If you want to completely avoid spoilers, skip these next few paragraphs and just go to the next section of the article. For those of you still with me, there are two major plot choices that really hurt the movie. One is giving Shelly a backstory that is tied directly to the movie’s main villain, Roeg. It’s not needed, and having Shelly be involved with Roeg, even unwillingly, is what leads to Eric’s love for Shelly coming into question (which is actually a pivotal plot point that leads directly into the finale). The problem is that, ironically, even though the director wanted to add more screen time for Shelly to get audiences to care about her more, by doing so he actually made Eric and Shelly’s love feel less pure than it does in any previous incarnation.
The second major plot choice that hurts the movie is making Roeg a supernatural being. He’s kind of like a vampire, but he does a “blood brother” handshake rather than drinking blood. He kills innocent people and sends their souls to Hell so he can live for a very long time, and he can influence people’s minds by whispering into their ear. The specifics are somewhat vague, and that’s part of the problem. It’s another wrinkle added to the plot just to try to make sense of the bargaining Eric does to save Shelly from the afterlife. Once again, it’s unnecessary.

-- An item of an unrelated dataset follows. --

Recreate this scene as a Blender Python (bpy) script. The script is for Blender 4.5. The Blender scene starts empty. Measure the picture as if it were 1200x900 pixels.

And then we have the ending. I won’t spoil it, but all it does is raise more questions than answers. Frankly, I wasn’t really enjoying The Crow up to that point, but I wasn’t actively disliking it. But the ending really pushed it over the edge for me. Bad endings can color the way you look at an entire movie, and that’s what happened here. The ending makes sense in a metaphorical way, but it does not add up in any way that makes sense with what the rest of the movie has established. And since the movie relies so heavily on plot, not making logical sense in the end is aggravating. I really don’t know what they were thinking with that ending.
The Crow Rating and Recommendation
Star Rating: 2 out of 5
The Crow gets two stars because Bill Skarsgård and FKA twigs are good in it, the fighting might be enjoyable if you like modern action movies, and the visuals are nice a lot of the time. But the story choices cannot be overlooked, and they make a mess of something that should be straightforward and emotional. The Crow is not recommended for fans of the 1994 movie, and it’s not recommended for fans of James O’Barr’s comics. It’s not really recommended for anyone other than the morbidly curious and die-hard fans of tragic romances mixed with violent action.